ニュースの主人公は、ロンドン・パラリンピックで金メダルを獲得した、右脚膝下義足のジャンパー、マルクス・レーム選手(ドイツ)です。2年前の夏、ドイツ最高峰の大会「ドイツ陸上競技選手権」で8m24を跳び、オリンピアンら健常者を抑えて義足選手として初めて「ドイツ王者」となり、一躍、「オリンピック出場も」と注目されました。彼はその後も順調に記録を伸ばし、昨年のパラ陸上世界選手権(カタール・ドーハ)では8m40をマークし、自身がもつT44クラス(片下腿切断など)の世界記録を更新。この記録はロンドン・オリンピックの優勝記録(8m31)を上回り、リオ大会の参加標準記録8m15もクリアするハイレベルなものでした。
でも、「反発力の高いカーボン繊維製の義足で踏み切るのは、人間の脚より有利ではないか?」といった意見も根強く、国際陸上競技連盟はとうとう、「義足に有利性がないことを選手自身が証明すること」を出場条件に設定。レーム選手は専門家らの協力を得てここ数カ月、検証を試みましたが、集められた科学的データは「義足は助走では不利だが、踏切には有利」といった内容にとどまり、現時点では、「有利性はない」と証明しきれず、レーム選手はリオ五輪出場を断念したようです。
このニュースを聞いて、私は「残念だな」と思いました。というのも、昨年の「ドーハ世界陸上」で優勝した際、「オリンピックに出たいですか?」と聞いた私に、「出たい。でも、僕はあくまでもパラリンピック・アスリート。そのことを誇りに思う。パラリンピアンも素晴らしいアスリートであり、素晴らしい結果を出している選手がたくさんいることを多くの人に知ってもらいたいだけ。オリンピックという世界最高峰の大会で健常の選手と戦うことは、その大きなチャンスの場なんだ」と話してくれました。つまり、彼はオリンピックで健常者を倒して金メダルを得ることが目的ではなく、パラリンピアンの力を、その陰にある努力も含めて、知ってもらうチャンスがほしいと願っているだけなのです。
パラリンピアンにはパラリンピックという世界最高峰の舞台が用意されています。でも、残念ながら、その認知度や注目度、そしてアピール力は、オリンピックに比べるとまだまだ、です。オリンピックの舞台で義足の選手が健常者と肩を並べるジャンプを見せたときのインパクトは、とても大きいはずです。レーム選手もそれを望んでいるだけです。
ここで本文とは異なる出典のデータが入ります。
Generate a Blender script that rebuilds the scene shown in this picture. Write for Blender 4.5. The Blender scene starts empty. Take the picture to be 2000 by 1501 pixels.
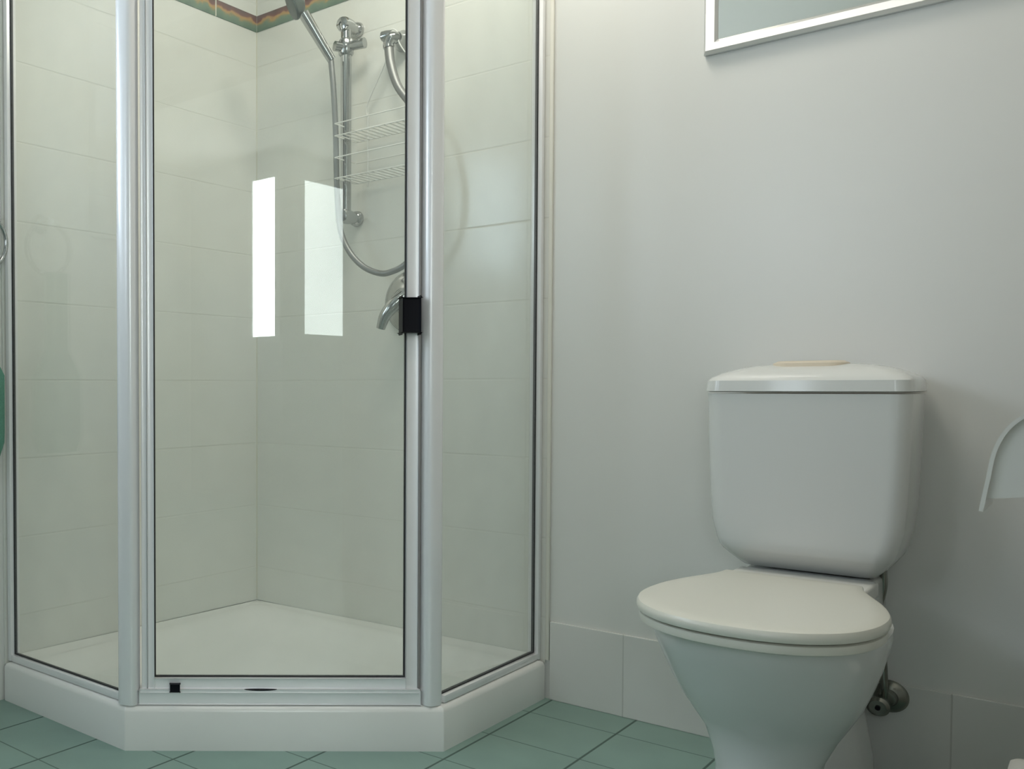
import bpy, bmesh, math, random
from mathutils import Vector, Matrix

random.seed(4)
scene = bpy.context.scene
COL = scene.collection
PI = math.pi

# ------------------------------------------------------------------ camera
CX, CY, FPX = 359.05, 803.9, 1829.34          # principal point and focal length of the 2000x1501 crop
YAW, PITCH, ROLL = math.radians(45.31), math.radians(1.567), math.radians(0.14)
f0 = Vector((-math.sin(YAW), math.cos(YAW), 0)); r0 = Vector((math.cos(YAW), math.sin(YAW), 0)); up0 = Vector((0, 0, 1))
fw = f0 * math.cos(PITCH) - up0 * math.sin(PITCH)
dn = -(up0 * math.cos(PITCH) + f0 * math.sin(PITCH))
rt = r0 * math.cos(ROLL) + dn * math.sin(ROLL)
dn = dn * math.cos(ROLL) - r0 * math.sin(ROLL)
cam_d = bpy.data.cameras.new('camera')
cam = bpy.data.objects.new('camera', cam_d); COL.objects.link(cam)
m = Matrix.Identity(4)
for i in range(3):
    m[i][0] = rt[i]; m[i][1] = -dn[i]; m[i][2] = -fw[i]
m[0][3], m[1][3], m[2][3] = 1.968, -2.2752, 0.7808
cam.matrix_world = m
cam_d.sensor_width = 36; cam_d.sensor_fit = 'HORIZONTAL'
cam_d.lens = 36 * FPX / 2000
cam_d.shift_x = (1000 - CX) / 2000
cam_d.shift_y = (CY - 750.5) / 2000
cam_d.clip_start = 0.02
scene.camera = cam

# ------------------------------------------------------------------ world, lights, exposure
w = bpy.data.worlds.new('world'); scene.world = w; w.use_nodes = True
w.node_tree.nodes['Background'].inputs[0].default_value = (0.75, 0.85, 1, 1)
w.node_tree.nodes['Background'].inputs[1].default_value = 0.05
scene.view_settings.view_transform = 'Standard'
scene.view_settings.look = 'None'
scene.view_settings.exposure = 0.0
scene.view_settings.gamma = 1.0

def area(name, loc, direction, sx, sy, power, color, shape='RECTANGLE'):
    l = bpy.data.lights.new(name, 'AREA'); l.shape = shape
    l.size = sx; l.size_y = sy; l.energy = power; l.color = color
    o = bpy.data.objects.new(name, l); COL.objects.link(o)
    o.location = loc
    o.rotation_euler = Vector(direction).to_track_quat('-Z', 'Y').to_euler()
    return o
# strength of each window and lamp, added fill lights included
LT = dict(A=6.0, B=3.3, C=4.6, D=5.0, E=8.4, F=4.8, G=5.8, H=9.0)
area('ceiling_light', (0.75, -0.60, 2.36), (0, 0, -1), 0.40, 0.40, LT['A'], (1.0, 0.95, 0.84), 'DISK')
if LT['B']: area('fill_light_room', (1.30, -1.40, 2.36), (0, 0, -1), 0.40, 0.40, LT['B'], (1.0, 0.94, 0.84), 'DISK')  # added fill light, no lamp known here
if LT['G']: area('fill_light_wall', (1.08, -0.40, 2.36), (0, 0, -1), 0.30, 0.30, LT['G'], (1.0, 0.94, 0.84), 'DISK')  # added fill to brighten the upper toilet wall, no lamp known here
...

私は、健常者の世界選手権で車いすレースなどがエキシビション(公開種目)として実施されているように、リオ・オリンピックでもエキシビションでもいいから、レーム選手にジャンプのチャンスが与えられたらよかったのに、と思います。それは、その後に開催される、リオ・パラリンピックの大きなピーアールにもなったはずです。2012年のロンドンで、南アフリカのオスカー・ピストリウス選手が義足ランナーとして史上初めてオリンピックに出場を果たし、その後のパラリンピックも大いに盛り上がったように・・・。
とはいえ、報道によれば、今回のレーム選手と国際陸連との議論は、「とても建設的で、前向き」なものだったそうです。そして、国際陸連は今後、義足の有利性の有無を検証する作業部会を発足させ、レーム選手本人もそのメンバーに加わるそうです。作業部会に選手本人が加わるのは大きな一歩だと思います。これまでより公平にオープンにさまざまな視点からの検証や議論も期待できるでしょう。結果しだいでルール改正となれば、来年夏にロンドンで開催予定の「健常者と障がい者の世界選手権」へのダブル出場も夢ではありません。
こうして話題となり、注目を集めることも、それだけパラアスリートの力が世界にインパクトを与えるものになってきたからであるのは間違いありません。リオ・オリンピック出場については少々残念な結論となりましたが、9月7日から開幕するパラリンピックでは、日本代表選手たちへのエールとともに、レーム選手の「オリンピック級のジャンプ」にも、ぜひご注目ください。